1 Was the constable on the land unlawfully?

[15] Ms Johnson submitted Judge Parsons did not consider the restrictions of the implied licence and that Constable Haerewa went further than the implied licence allowed. She emphasised that there was no back door and submitted that his real purpose was to catch someone trying to escape. She says he did not know whether he needed to go to the back until Constable Forsyth knocked on the front door and he should have waited.

[16] We don’t know whether Constable Haewera knew there was no back door. But he did believe people had escaped out the back before so he had a reasonable basis for thinking he might be able to both catch and speak to people at the back of the house. And Constable Haewera is clear about having both purposes in going to the rear of the property. There is nothing in the circumstances to suggest he did not intend to

communicate with the occupants. As Ms Shore submits, the nature of the inquiry being undertaken suggests he did.

[17] If a constable intends to communicate with an occupant he or she may enter land on the basis of the implied licence. That is so even though he or she may have another purpose in going to the back of a property as well. Whether a constable has that intention is a matter of fact. A constable’s statement about intention will, of course, be relevant to that as will other circumstances.

[18] There is nothing in the circumstances here to persuade me Constable Haerewa did not intend to communicate with the occupants. Neither is there evidence any sign or other notice withdrew the implied licence before he entered the property. I am satisfied Constable Haerewa was on the land lawfully when he saw the cannabis. Judge Parsons did not err.
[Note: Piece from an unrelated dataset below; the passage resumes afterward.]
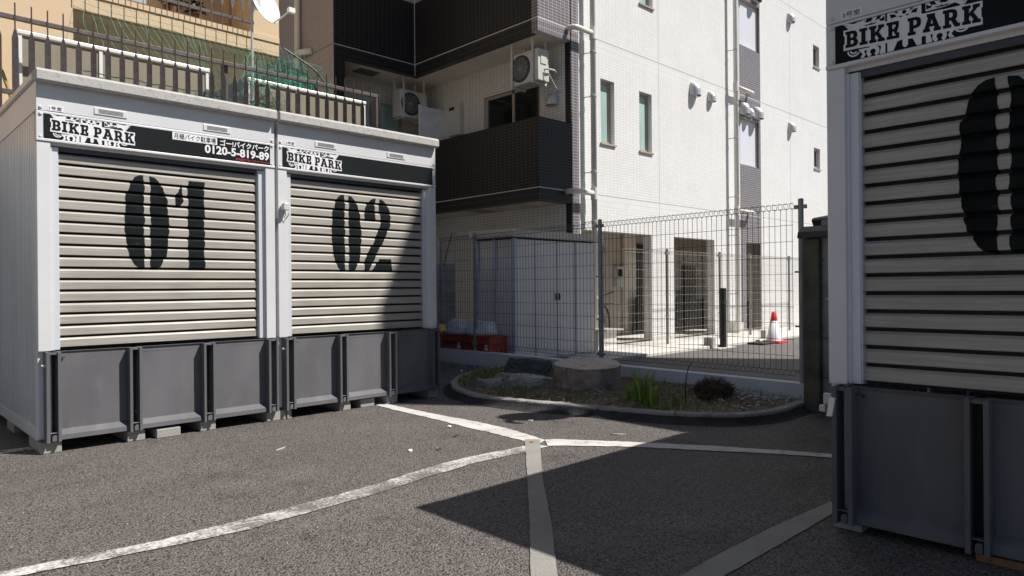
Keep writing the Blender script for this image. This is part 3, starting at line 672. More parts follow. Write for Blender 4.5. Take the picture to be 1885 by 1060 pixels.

2 Impracticability of a search warrant and concealing evidence?

[19] Ms Johnson submitted Judge Parsons erred because there is no evidence Constable Haewera considered it was impracticable to get a search warrant. She said he was required to turn his mind to that. She also submitted his stated belief that the occupants knew the Police would visit is hearsay and was wrong. Therefore there was no reason for him not to consider a search warrant impracticable to obtain and no reason to think the evidence of cannabis might be concealed.

[20] There is no question of a hearsay statement here. The issue is whether there were reasonable grounds for belief in the circumstances.6 I agree with Judge Parsons there were. The property was remote. The time necessary to drive back to get a search warrant at 8 pm on 22 December 2015 could well allow the occupants to remove the cannabis. Doing so would be rational if they knew the Police might visit. A complaint of family violence had been made by a child. It was reasonable for Constable Haerewa

to believe the occupants might expect a call from the Police.






6 Dick v R [2011] NZCA 230 at [24].

Result

[21] I agree with Judge Parsons that the requirements of s 20 of the Search and

Surveillance Act 2012 were met here. I dismiss the appeal.